Mr Xenophon said the government had a range of measures to attack the problem, including stronger competition laws.
He said the Australian Competition and Consumer Commission (ACCC) needed to be actively involved.
“You need to have a situation in place where there is a fair and level playing field,” he said.
“If something is being sold below cost then there needs to be action taken because it is effectively, predatory pricing.
“I challenge Coles to tell the Australian people, that selling milk, particularly in places such as Darwin and Kununurra, in WA, is not below cost.
“It is unsustainable and if we keep doing this you will end up seeing the decimation of huge sections of the Australian dairy industry.”
Liberal Senator, Bill Heffernan, also an active grain and sheep farmer, sat in on today’s hearing and in Sydney yesterday.
He said the common theme to emerge from the different witness testimony, was that the supermarket’s pricing strategy was unsustainable.
Senator Heffernan said dairy farmers, milk processors and National Foods had each given evidence saying the practice was clearly unsustainable.
He said the ACCC also appeared powerless to intervene, unless it was able to target direct acts of predatory pricing.
Senator Heffernan said an immediate solution needed to be devised, which could involve looking at the UK experience where supermarket chains implemented a similar strategy, which he said “decimated” the UK dairy industry.
He was also concerned Coles did not have an exit strategy for its pricing policy and the retail giant had put the pricing policy in place but did not know how or when it would end.
“In the mean time there are a whole lot of people who are going to get burnt,” he said.
Treasury officials, including Principal Infrastructure, Competition and Consumer Division Adviser, Brad Archer, provided testimony relating to the strategy’s impacts on competition and consumers.
Treasury’s written submission to the inquiry said dairy producers and other primary producers were concerned about the major supermarket chains’ current pricing strategies but it was not clear what the final damage bill would eventually be.
They said it was currently unclear the extent to which this conduct would continue or what its effects may be in terms of future farm gate prices for producers.
“At this time, there is no clear evidence available to suggest that the industry is not capable of maintaining prices sufficient to sustain the industry in the long-term, notwithstanding any short term fluctuations in outcomes at any particular point of the supply chain,” Treasury’s submission said.
The AFGC said price promotion and discounting was a normal part of retailing, encouraging consumers to frequent stores and purchase products.

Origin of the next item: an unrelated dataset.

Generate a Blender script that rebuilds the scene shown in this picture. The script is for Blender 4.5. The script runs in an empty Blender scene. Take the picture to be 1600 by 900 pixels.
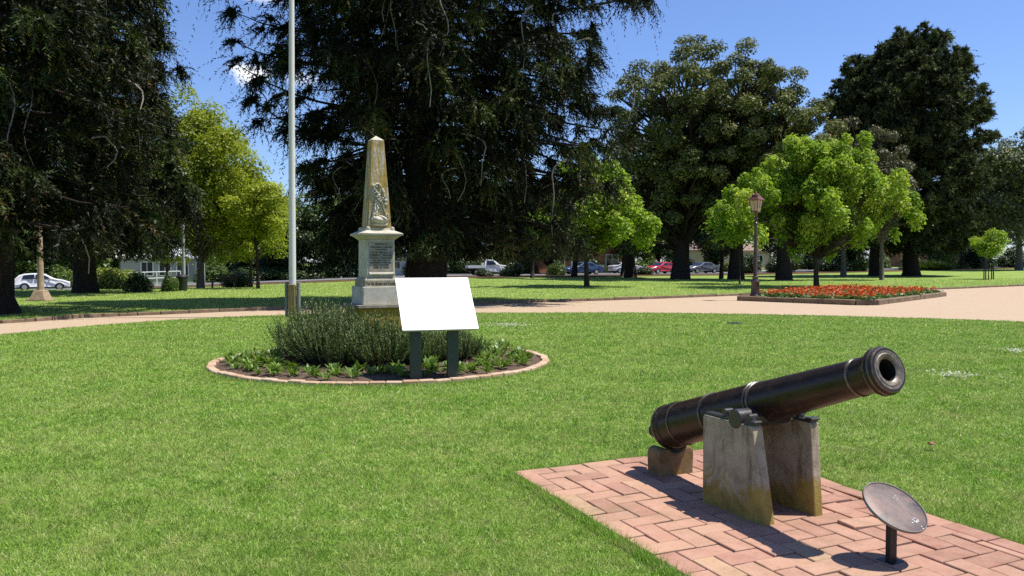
import bpy, math, random
import numpy as np
from mathutils import Vector, Matrix, Quaternion

random.seed(7)
R = math.radians
scene = bpy.context.scene
COL = scene.collection
SQ = math.sqrt

# ------------------------------------------------------------------ camera
F = 1300.0
CAM_Z = 1.6
PITCH = math.atan(42.0 / F)
cam_d = bpy.data.cameras.new("camera")
cam = bpy.data.objects.new("camera", cam_d)
COL.objects.link(cam)
cam.location = (0, 0, CAM_Z)
cam.rotation_euler = (R(90) - PITCH, 0, 0)
cam_d.sensor_width = 36
cam_d.lens = 36 * F / 1600
cam_d.clip_end = 3000
cam_d.clip_start = 0.05
scene.camera = cam
CP, SP = math.cos(PITCH), math.sin(PITCH)


def ray(px, py):
    x, y = (px - 800) / F, -(py - 450) / F
    return Vector((x, CP + y * SP, y * CP - SP))


def G(px, py, z=0.0):            # ground point seen at a place of the photograph
    d = ray(px, py)
    t = (z - CAM_Z) / d.z
    return Vector((d.x * t, d.y * t, z))


def D(px, py, depth):
    d = ray(px, py)
    t = depth / d.y
    return Vector((d.x * t, depth, CAM_Z + d.z * t))


def sst(a, b, x):
    t = np.clip((x - a) / (b - a), 0, 1)
    return t * t * (3 - 2 * t)


def gz(x, y):                    # lie of the land
    x = np.asarray(x, float)
    y = np.asarray(y, float)
    g = -0.030 * np.clip(-x - 8, 0, 60) * sst(42, 66, y)
    g = g + 0.012 * np.clip(x - 25, 0, 50) * sst(60, 112, y)
    return g


def P(px, depth):
    v = D(px, 420, depth)
    return Vector((v.x, depth, float(gz(v.x, depth))))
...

But it said recent substantial reductions in price levels for a range of products, including milk, threatened the viability of agri-food processors which it warned, would inevitably have a flow on effect to farmers.
Speaking at today’s hearing, AFGC CEO Kate Carnell said the fabric “possibly” of a lot of rural towns in Australia was “significantly undermined” by the strategy.
“If the major employer in town is no longer there, it's pretty clear what happens to the town,” she said.
In her testimony today, Lynee Strong, of Clover Hill Dairies, said the tendering process between the supermarket giants and milk and diary processors, lacked transparency and needed to be improved.
She said the impact of the discount milk pricing would turn the current tendering process between farmers and processors, into “a race to the bottom”.
Her written submission stated that the growth of generic house brand fresh milk products in the major supermarkets had been a longstanding challenge to dairy farmer returns.
“Our community is very concerned Coles’ strategy of promoting house milk brand through aggressive price discounting will have a profound negative impact on the Australian drinking milk supply chain and on farmers in particular,” she said.
“We support the statements by Australian Dairy Farmers that selling fresh milk at these prices is not sustainable and undervalues the nutritious product that we all put so much effort into producing.
“Farmer margins and viability must not be further eroded by manoeuvrings between the retailers and processors.”